** start of Available data **

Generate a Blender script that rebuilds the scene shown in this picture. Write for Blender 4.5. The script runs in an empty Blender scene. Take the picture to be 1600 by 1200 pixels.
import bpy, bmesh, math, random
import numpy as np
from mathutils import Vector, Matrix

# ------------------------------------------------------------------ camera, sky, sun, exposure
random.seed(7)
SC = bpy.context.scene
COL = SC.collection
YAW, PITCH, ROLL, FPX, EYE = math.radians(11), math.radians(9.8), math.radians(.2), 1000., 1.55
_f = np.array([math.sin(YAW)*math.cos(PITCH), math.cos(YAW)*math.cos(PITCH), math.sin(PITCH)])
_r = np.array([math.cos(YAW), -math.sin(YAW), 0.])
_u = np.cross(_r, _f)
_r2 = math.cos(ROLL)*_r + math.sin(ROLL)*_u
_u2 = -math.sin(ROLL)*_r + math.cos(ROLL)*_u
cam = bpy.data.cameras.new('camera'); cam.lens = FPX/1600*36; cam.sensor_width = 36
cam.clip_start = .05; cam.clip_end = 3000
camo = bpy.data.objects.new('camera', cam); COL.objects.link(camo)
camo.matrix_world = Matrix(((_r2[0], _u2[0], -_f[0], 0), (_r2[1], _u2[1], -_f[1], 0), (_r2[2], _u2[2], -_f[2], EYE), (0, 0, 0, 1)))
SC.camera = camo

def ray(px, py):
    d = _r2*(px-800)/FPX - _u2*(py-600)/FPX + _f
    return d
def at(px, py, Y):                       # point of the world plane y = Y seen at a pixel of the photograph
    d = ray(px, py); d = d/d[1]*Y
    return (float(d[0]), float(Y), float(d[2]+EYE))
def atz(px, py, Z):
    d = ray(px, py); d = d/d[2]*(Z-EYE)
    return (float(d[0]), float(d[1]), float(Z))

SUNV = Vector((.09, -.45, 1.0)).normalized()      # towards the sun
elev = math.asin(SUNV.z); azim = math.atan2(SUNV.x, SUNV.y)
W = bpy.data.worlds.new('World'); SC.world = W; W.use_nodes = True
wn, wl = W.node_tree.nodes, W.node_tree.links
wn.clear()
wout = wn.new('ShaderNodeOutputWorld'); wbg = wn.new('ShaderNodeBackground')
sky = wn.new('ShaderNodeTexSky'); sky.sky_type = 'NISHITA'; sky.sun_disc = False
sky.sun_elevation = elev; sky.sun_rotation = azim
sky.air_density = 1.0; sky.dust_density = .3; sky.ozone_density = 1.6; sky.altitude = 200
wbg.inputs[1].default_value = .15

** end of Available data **

#### [Problem to work on]
Retype the whole listing above exactly.

#### [Exercise result]
Generate a Blender script that rebuilds the scene shown in this picture. Write for Blender 4.5. The script runs in an empty Blender scene. Take the picture to be 1600 by 1200 pixels.
import bpy, bmesh, math, random
import numpy as np
from mathutils import Vector, Matrix

# ------------------------------------------------------------------ camera, sky, sun, exposure
random.seed(7)
SC = bpy.context.scene
COL = SC.collection
YAW, PITCH, ROLL, FPX, EYE = math.radians(11), math.radians(9.8), math.radians(.2), 1000., 1.55
_f = np.array([math.sin(YAW)*math.cos(PITCH), math.cos(YAW)*math.cos(PITCH), math.sin(PITCH)])
_r = np.array([math.cos(YAW), -math.sin(YAW), 0.])
_u = np.cross(_r, _f)
_r2 = math.cos(ROLL)*_r + math.sin(ROLL)*_u
_u2 = -math.sin(ROLL)*_r + math.cos(ROLL)*_u
cam = bpy.data.cameras.new('camera'); cam.lens = FPX/1600*36; cam.sensor_width = 36
cam.clip_start = .05; cam.clip_end = 3000
camo = bpy.data.objects.new('camera', cam); COL.objects.link(camo)
camo.matrix_world = Matrix(((_r2[0], _u2[0], -_f[0], 0), (_r2[1], _u2[1], -_f[1], 0), (_r2[2], _u2[2], -_f[2], EYE), (0, 0, 0, 1)))
SC.camera = camo

def ray(px, py):
    d = _r2*(px-800)/FPX - _u2*(py-600)/FPX + _f
    return d
def at(px, py, Y):                       # point of the world plane y = Y seen at a pixel of the photograph
    d = ray(px, py); d = d/d[1]*Y
    return (float(d[0]), float(Y), float(d[2]+EYE))
def atz(px, py, Z):
    d = ray(px, py); d = d/d[2]*(Z-EYE)
    return (float(d[0]), float(d[1]), float(Z))

SUNV = Vector((.09, -.45, 1.0)).normalized()      # towards the sun
elev = math.asin(SUNV.z); azim = math.atan2(SUNV.x, SUNV.y)
W = bpy.data.worlds.new('World'); SC.world = W; W.use_nodes = True
wn, wl = W.node_tree.nodes, W.node_tree.links
wn.clear()
wout = wn.new('ShaderNodeOutputWorld'); wbg = wn.new('ShaderNodeBackground')
sky = wn.new('ShaderNodeTexSky'); sky.sky_type = 'NISHITA'; sky.sun_disc = False
sky.sun_elevation = elev; sky.sun_rotation = azim
sky.air_density = 1.0; sky.dust_density = .3; sky.ozone_density = 1.6; sky.altitude = 200
wbg.inputs[1].default_value = .15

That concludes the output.